Ecco che, così, al trauma e al senso di colpa del passato di Lucia si intreccia un senso di colpa più recente, perché la madre pensa di aver sminuito un trauma che, invece, deve per forza aver colpito Amanda, o la ragazza non si sarebbe ridotta a essere così passiva e indifferente al mondo. Come starle vicino? Lucia dovrebbe davvero scuotere la figlia, come le suggerisce il nonno (figura, va detto, con una sua rude saggezza)? Può essere che Amanda abbia solo bisogno di essere lasciata in pace, come più volte ribadisce? «È il destino delle madri, non poterli più proteggere, a un certo punto» (p. 95): ammetterlo non è indolore, né è un motivo sufficiente per darsi pace e rinunciare a provare. 

Chissà quante volte la convivenza forzata del lockdown ha portato a questo, a dividersi gli spazi a orari diversi, pur di non prendere atto di quanto un famigliare non conosca l'altro. Potremmo interpretare l'opera di Di Pietrantonio anche come un romanzo sulla comunicazione interrotta, oggi come ieri: il dialogo tra Lucia e Amanda è intermittente, spesso negato dal muro di silenzio della figlia, in altri momenti bloccato dalle reazioni forti che la frustrazione suscita in Lucia; e all'epoca Lucia si è sottratta dal confronto con Doralice, non ha saputo esserci, parlarle davvero, accettare di scontrarsi col dolore altrui. 
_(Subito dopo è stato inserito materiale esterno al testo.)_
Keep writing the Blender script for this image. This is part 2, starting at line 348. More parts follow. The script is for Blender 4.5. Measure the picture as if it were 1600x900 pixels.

Eppure c'è una speranza, e sta tutta in quella terra che il padre di Lucia vorrebbe intestarle, una terra dove Lucia non cammina più, perché vi si nascondono ricordi troppo dolorosi. Ma è una terra che attira l'attenzione di Amanda. E non è detto che proprio tornando nei luoghi del passato non si possa trovare una chiave per aprire anche la porta chiusa del presente.

Se ancora una volta Donatella Di Pietrantonio si sofferma sulla complessità del rapporto tra madre e figlia, dopo Mia madre è un fiume e L'Arminuta, in questo libro riprende il terribile delitto del Morrone che si è consumato sulla Maiella nel 1997. Un po' come era accaduto in Bella mia, la Storia torna, quindi, a ispirare una storia di grande potenza, drammaticamente attuale in questo periodo in cui la cronaca si è riempita di pagine sulla violenza di genere. Ecco che Di Pietrantonio, con un'innegabile maturità narrativa, torna a intrecciare realtà e finzione per portarci a riflettere sulla direzione che sta prendendo il nostro essere uomini e (soprattutto) donne.